The evaluation reaches the conclusion that,
“The person exploited in prostitution may normally be considered the injured party”
How certain are they about this?
Well…not exactly 100% but probably it’s maybe possible…?
Look, there’s no reason to assume it is IMPOSSIBLE to treat the person who is paid for s*xual services as the victim of the crime of paying for s*xual services…
For anyone paying close attention to what is being written and the situation found in reality, it becomes obvious that the lack of absolute certainty around this question comes from the fact that at this point in time, after just over a decade of the s*x purchase law being enforced- there is still not even one known case where the victim of the crime is officially the person who was paid for the services. This is, to the best of our knowledge, still the case to this day. In any case the vast majority (but probably all) of charges for s*x purchase have been laid under pretence of protecting societal interests.
But the report chooses to describe things another way:
“Neither legislation nor legal doctrine offer a clear answer to the question of who is to be considered an injured party.
In our assessment, there is nothing to prevent a person who has been exploited in prostitution from having the status of injured party in proceedings concerning the purchase of s*xual services.
An examination should be undertaken in each case to determine whether the person providing the s*xual service is so directly affected by the offence that she or he should be entrusted with exercising the public function implied by a penal claim.”
The evaluation also noted:
“Our review of the judgments and summary fines imposed during the period studied shows a great deal of uniformity in terms of assessment of penal value and choice of penalty.

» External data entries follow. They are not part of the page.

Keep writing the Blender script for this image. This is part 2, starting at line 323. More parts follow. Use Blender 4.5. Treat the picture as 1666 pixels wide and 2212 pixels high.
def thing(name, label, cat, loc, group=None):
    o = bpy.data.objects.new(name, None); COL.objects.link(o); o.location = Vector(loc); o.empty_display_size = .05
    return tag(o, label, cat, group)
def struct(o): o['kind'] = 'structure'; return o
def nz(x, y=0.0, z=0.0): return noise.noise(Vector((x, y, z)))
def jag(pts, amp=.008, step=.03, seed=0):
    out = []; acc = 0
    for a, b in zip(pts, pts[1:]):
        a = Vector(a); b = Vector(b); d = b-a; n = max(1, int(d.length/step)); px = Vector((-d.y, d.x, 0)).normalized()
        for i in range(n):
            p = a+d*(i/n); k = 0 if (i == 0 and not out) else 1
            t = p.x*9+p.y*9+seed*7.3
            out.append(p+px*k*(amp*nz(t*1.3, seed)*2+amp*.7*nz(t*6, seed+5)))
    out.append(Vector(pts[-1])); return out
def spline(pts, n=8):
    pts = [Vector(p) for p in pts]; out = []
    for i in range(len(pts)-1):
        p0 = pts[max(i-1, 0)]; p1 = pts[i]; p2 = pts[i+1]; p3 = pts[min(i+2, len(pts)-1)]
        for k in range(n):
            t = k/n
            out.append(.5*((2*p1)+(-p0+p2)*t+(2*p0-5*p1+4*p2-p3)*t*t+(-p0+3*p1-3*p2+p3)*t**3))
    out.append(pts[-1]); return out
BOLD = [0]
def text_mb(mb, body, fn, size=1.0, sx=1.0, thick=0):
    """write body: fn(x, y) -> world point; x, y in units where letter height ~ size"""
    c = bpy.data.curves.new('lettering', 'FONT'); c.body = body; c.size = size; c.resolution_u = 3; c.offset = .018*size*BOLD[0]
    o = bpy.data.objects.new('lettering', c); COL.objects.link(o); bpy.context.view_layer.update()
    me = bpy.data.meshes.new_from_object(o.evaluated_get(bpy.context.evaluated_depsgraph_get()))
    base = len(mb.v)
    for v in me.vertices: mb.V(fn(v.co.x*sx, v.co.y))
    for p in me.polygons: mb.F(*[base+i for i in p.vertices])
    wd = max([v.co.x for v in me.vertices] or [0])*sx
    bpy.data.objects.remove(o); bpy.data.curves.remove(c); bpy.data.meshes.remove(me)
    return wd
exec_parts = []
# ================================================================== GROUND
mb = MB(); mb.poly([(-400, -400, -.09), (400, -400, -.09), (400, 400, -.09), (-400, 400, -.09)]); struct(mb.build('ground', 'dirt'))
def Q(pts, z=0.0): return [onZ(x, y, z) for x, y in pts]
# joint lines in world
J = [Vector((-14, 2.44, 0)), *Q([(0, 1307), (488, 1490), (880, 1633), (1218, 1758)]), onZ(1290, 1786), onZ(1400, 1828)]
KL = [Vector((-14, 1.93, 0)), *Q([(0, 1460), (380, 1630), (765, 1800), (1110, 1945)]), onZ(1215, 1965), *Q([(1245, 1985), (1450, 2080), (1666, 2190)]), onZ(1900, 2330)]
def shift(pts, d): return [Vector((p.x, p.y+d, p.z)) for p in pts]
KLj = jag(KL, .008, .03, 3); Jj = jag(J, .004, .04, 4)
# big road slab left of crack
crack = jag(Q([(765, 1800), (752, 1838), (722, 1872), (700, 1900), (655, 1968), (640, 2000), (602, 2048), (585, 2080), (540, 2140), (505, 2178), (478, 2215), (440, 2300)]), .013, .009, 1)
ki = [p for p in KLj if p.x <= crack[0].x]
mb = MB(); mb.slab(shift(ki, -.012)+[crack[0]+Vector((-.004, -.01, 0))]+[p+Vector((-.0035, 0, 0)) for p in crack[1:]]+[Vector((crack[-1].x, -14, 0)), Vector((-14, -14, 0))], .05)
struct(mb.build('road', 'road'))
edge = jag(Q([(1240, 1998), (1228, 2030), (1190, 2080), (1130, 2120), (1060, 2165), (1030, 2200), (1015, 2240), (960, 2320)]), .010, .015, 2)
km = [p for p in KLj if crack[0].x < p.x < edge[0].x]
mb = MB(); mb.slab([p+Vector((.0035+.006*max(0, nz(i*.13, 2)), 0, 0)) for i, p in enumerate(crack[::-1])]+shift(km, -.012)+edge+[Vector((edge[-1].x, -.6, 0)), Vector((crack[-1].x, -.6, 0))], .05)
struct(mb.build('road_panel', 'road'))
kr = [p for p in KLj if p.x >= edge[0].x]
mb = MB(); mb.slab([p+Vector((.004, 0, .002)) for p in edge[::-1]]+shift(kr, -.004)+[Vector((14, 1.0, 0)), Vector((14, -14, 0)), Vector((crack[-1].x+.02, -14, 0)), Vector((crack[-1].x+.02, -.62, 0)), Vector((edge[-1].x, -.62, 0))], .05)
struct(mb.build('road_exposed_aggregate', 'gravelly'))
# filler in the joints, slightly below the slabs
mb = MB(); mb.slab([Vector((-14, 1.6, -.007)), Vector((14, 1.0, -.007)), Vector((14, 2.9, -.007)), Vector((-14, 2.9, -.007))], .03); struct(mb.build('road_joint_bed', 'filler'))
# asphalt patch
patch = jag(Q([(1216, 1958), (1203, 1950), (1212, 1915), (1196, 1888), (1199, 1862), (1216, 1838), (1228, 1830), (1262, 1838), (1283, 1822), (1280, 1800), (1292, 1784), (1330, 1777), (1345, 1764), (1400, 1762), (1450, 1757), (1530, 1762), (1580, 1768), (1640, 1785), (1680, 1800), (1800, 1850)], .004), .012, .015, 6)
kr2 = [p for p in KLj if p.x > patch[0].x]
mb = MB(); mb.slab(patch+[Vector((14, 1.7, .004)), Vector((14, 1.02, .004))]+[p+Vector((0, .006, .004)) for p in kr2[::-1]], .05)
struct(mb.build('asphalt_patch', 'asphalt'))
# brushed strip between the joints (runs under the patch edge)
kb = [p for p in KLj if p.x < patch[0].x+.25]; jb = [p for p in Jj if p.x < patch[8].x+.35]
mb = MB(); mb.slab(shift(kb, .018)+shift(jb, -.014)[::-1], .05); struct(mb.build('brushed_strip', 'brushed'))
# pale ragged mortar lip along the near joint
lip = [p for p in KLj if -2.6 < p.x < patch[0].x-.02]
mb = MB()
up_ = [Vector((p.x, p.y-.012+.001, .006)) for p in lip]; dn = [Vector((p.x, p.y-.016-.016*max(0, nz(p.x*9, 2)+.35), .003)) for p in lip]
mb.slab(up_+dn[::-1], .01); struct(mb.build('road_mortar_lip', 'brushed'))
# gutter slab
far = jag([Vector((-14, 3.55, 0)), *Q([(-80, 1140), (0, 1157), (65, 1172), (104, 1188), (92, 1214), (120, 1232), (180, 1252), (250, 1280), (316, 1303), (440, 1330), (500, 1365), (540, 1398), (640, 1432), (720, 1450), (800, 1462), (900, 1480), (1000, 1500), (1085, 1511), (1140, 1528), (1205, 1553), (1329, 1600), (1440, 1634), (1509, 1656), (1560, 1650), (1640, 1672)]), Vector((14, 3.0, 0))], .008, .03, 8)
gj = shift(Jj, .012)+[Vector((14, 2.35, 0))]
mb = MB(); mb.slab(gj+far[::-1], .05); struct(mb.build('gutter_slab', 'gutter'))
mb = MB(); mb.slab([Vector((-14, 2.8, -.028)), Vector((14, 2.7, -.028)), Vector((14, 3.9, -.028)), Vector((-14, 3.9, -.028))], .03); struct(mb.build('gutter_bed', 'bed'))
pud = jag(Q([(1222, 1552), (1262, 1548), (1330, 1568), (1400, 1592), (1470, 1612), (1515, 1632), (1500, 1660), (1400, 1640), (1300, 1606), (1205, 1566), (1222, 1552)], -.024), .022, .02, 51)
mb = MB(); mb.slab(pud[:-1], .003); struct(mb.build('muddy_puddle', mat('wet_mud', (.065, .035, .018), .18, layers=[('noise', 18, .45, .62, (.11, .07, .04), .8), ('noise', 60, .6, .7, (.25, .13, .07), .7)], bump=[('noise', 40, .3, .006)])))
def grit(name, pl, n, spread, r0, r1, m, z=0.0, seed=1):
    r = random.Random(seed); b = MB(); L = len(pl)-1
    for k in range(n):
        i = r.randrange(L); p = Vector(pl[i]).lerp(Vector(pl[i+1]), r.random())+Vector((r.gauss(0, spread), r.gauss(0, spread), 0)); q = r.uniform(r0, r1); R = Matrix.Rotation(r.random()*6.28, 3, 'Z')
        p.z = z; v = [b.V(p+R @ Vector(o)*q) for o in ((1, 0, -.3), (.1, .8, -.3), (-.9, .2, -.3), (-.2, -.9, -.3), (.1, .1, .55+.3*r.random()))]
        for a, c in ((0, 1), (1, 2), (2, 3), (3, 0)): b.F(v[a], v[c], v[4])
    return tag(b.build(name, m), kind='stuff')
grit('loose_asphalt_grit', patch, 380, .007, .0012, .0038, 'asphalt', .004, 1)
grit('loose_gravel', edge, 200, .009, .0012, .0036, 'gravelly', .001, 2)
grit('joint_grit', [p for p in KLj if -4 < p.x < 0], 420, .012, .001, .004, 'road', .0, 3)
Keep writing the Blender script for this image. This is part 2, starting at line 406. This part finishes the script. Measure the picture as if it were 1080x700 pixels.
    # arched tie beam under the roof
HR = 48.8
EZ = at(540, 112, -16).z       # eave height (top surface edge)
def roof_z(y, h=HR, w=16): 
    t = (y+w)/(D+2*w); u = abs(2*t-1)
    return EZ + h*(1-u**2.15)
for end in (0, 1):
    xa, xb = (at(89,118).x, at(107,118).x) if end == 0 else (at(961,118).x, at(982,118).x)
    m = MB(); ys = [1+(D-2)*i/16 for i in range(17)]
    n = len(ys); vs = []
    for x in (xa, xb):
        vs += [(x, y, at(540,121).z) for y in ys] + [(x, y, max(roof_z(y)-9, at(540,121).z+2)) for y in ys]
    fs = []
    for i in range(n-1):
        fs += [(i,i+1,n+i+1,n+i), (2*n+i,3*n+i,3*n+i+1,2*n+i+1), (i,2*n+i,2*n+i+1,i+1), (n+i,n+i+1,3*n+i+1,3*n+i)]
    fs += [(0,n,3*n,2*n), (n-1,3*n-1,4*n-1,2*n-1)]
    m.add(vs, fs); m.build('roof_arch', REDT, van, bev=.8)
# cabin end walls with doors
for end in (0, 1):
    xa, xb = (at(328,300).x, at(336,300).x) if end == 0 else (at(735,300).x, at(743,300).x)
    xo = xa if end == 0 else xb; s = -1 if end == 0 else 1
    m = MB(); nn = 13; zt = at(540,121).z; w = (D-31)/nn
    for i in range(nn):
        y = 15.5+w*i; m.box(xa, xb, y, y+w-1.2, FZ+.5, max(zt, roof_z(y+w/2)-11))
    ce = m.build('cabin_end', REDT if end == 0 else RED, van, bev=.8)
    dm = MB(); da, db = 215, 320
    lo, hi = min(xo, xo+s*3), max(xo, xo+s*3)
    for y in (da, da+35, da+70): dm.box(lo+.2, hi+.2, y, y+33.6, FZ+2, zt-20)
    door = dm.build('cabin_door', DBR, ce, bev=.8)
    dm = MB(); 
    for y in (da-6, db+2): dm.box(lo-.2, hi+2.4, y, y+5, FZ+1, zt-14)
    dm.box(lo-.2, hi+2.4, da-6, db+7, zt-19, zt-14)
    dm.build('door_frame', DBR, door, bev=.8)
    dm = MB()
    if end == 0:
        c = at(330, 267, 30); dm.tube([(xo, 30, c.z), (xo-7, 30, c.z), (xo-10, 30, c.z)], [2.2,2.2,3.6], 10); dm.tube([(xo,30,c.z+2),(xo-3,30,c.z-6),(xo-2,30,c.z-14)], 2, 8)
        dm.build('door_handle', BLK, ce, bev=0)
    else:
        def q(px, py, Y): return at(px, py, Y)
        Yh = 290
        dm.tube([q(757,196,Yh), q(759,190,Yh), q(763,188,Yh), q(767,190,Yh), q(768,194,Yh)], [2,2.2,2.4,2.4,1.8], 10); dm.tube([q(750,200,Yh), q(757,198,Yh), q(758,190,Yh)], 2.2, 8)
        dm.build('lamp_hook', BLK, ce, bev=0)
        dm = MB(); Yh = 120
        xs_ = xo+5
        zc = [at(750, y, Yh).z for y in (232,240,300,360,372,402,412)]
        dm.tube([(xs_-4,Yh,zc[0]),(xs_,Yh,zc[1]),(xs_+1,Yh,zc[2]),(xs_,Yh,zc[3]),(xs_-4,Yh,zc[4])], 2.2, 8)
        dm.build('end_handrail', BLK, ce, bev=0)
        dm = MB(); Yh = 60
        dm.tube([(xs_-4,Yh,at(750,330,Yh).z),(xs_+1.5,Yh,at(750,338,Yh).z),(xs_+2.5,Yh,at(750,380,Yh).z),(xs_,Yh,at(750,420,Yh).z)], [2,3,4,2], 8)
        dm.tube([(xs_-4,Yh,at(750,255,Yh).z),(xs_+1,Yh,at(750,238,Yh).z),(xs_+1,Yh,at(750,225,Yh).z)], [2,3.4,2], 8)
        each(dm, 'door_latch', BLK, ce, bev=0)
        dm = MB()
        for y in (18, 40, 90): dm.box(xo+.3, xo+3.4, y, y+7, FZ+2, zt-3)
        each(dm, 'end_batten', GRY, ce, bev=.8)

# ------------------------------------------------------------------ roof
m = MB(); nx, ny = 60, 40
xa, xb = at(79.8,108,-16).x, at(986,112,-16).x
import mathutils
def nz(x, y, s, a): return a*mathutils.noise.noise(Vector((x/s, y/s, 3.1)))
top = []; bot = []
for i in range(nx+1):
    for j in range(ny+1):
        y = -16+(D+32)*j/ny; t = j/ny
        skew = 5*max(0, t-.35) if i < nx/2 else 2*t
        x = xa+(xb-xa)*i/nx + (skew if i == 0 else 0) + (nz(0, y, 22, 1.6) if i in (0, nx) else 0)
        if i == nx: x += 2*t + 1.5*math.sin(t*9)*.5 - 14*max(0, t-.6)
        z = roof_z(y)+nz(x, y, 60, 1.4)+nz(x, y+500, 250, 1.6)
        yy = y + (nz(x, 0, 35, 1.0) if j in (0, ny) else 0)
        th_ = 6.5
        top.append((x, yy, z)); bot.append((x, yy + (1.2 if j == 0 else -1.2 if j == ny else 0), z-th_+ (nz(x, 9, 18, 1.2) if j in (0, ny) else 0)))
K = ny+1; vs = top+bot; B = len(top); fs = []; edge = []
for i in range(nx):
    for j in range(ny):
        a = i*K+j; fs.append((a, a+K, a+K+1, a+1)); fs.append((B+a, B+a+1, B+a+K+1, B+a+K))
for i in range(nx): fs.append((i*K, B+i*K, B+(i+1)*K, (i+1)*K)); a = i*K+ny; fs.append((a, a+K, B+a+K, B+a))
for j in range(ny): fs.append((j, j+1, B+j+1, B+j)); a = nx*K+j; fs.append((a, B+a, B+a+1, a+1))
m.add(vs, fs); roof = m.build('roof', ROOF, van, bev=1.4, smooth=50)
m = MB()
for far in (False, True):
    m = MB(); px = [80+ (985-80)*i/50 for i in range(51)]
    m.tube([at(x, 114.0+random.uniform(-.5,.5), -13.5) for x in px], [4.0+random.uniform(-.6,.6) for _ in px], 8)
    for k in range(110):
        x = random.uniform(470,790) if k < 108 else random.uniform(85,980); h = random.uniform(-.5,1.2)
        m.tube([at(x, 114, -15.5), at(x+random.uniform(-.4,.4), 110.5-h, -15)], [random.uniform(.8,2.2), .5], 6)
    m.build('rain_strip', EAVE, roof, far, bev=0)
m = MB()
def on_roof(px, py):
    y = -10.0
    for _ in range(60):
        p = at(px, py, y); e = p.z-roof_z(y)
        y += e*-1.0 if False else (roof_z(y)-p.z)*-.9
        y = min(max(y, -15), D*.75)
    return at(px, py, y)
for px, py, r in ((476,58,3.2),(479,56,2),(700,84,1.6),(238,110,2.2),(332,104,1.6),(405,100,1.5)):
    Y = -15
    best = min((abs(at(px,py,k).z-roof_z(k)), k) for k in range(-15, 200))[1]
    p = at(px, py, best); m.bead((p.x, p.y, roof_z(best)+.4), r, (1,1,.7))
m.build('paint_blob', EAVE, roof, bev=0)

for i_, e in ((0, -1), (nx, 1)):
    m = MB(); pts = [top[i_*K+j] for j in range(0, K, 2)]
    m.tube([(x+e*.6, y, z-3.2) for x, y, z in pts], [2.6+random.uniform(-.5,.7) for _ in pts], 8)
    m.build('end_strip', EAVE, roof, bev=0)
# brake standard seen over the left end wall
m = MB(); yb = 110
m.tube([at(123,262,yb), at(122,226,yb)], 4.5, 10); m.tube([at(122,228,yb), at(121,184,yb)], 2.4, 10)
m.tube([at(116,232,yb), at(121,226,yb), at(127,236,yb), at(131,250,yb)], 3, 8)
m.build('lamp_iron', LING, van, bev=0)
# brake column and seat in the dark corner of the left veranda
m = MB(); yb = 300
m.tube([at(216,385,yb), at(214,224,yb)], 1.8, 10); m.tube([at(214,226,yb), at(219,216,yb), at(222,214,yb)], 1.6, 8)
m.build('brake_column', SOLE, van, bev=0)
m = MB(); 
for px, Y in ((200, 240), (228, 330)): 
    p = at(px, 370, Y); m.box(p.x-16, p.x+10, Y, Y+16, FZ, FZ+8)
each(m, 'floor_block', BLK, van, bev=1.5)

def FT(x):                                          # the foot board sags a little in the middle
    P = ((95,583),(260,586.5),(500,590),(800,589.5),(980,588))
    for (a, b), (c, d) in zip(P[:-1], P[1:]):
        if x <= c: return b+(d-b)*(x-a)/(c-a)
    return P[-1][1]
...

Since the Supreme Court examined the question of culpability in a case of the purchase of s*xual services in 2001 (NJA 2001, p. 527), more than 85 per cent of all prosecutions for individual instances of such purchases have resulted in a penalty of 50 ‘day fines’.
The offence is generally reported rather summarily, and judgments seldom refer to any extenuating or aggravating circumstances associated with the offence.
When the ban was introduced, some feared that it would be difficult to monitor compliance with the ban and to define and prove the criminal act.
However, our investigation of the application of the ban shows that, following an initial period of some uncertainty, police officers and prosecutors now consider that in general the provision works well. The prosecutors with whom the Inquiry has spoken have stated that they do not currently see any application problems directly linked to the penal provision.
Sexual purchase offences are usually considered to be easy to investigate and relatively uncomplicated to process.
There can be evidentiary problems, but almost half of the offences reported have been linked to an individual, meaning that a decision has been taken either to bring charges, impose a summary fine or grant a waiver of prosecution. This is double the number compared to other reported s*xual offences.
The uncertainties that remain when it comes to applying the provision concern whether those who have been exploited should be considered witnesses or injured parties in court proceedings, and the point in time at which an attempted offence has been committed.
It is considered difficult to prove attempted crimes, with the result that, in connection with street prostitution, the police deliberately wait until the s*xual act has begun before intervening, and the offence has thus been committed.”